A blind person cannot say after five minutes of seeing: “That’s enough, I’ve seen everything, give me back my blindness,” and similarly, someone who has seen spiritually cannot say, “I’ve had enough of the liturgy for about an hour, and I want to go home; I still have enough other things to worry about.” And yet the world and all of us need prayer much more than a hundred or two hundred years ago. But in this critical time, even the minimum that the Church established as necessary to preserve God’s commandment to sanctify the holy day is no longer available to people: liturgy every Sunday and on twelve holy days. Is there any way out of such a situation? Or will it be better to accept that the fulfillment of the aforementioned commandment from the Decalogue will now be a matter for a few individuals? In what state is the Church when the vast majority of Christians have resigned themselves to this commandment of God? And what awaits such a Church? It would be beneficial for us to consider this, at the very least.
Elder Paisios said:
Do not forget that we are living in difficult times and that much prayer is needed. Remember the tremendous need that people feel today. Remember the enormous fervor for prayer that God asks of us. Pray for the general madness that has gripped the whole world. Pray that Christ will have mercy on his creation, because it is approaching catastrophe. May God intervene in his own way in this crazy era that we are living in because the world is being dragged into chaos, madness, and a dead end. God has called us to pray for a world that has so many problems. Unhappy people, they do not even have time to make the sign of the cross. If we monks do not pray, who will we leave it to? In times of war, a soldier is on alert, shod, and only waiting for orders. A monk should also be in such a state.

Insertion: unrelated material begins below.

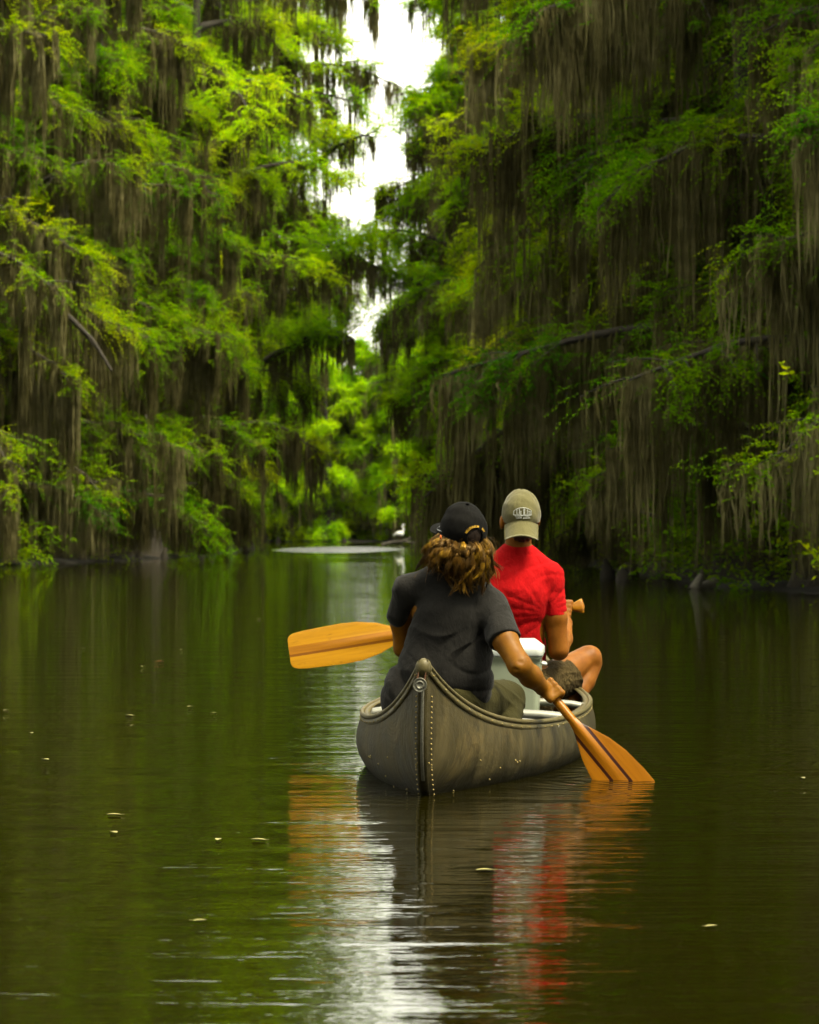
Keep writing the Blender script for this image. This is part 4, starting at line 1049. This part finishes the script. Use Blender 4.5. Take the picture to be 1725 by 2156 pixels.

Let us not be confused by the fact that the elder speaks primarily of monks. After all, there is no such thing as a dual Christianity – monastic and secular. There is only one Christianity. However, we have already spoken about this here several times. The elder Paisius also emphasized this. He said that a good Christian living in marriage would certainly be a good monk under other circumstances. And a good monk would certainly be a good secular Christian if his life developed in such a way that he could not become a monk and had to marry.
Where God has placed you, there you can and should be holy. St. Justin Popovich said: If you are a teacher, be a holy teacher; if you are a craftsman, be a holy craftsman; if you are a monk, be a holy monk; if you are a journalist, be a holy journalist.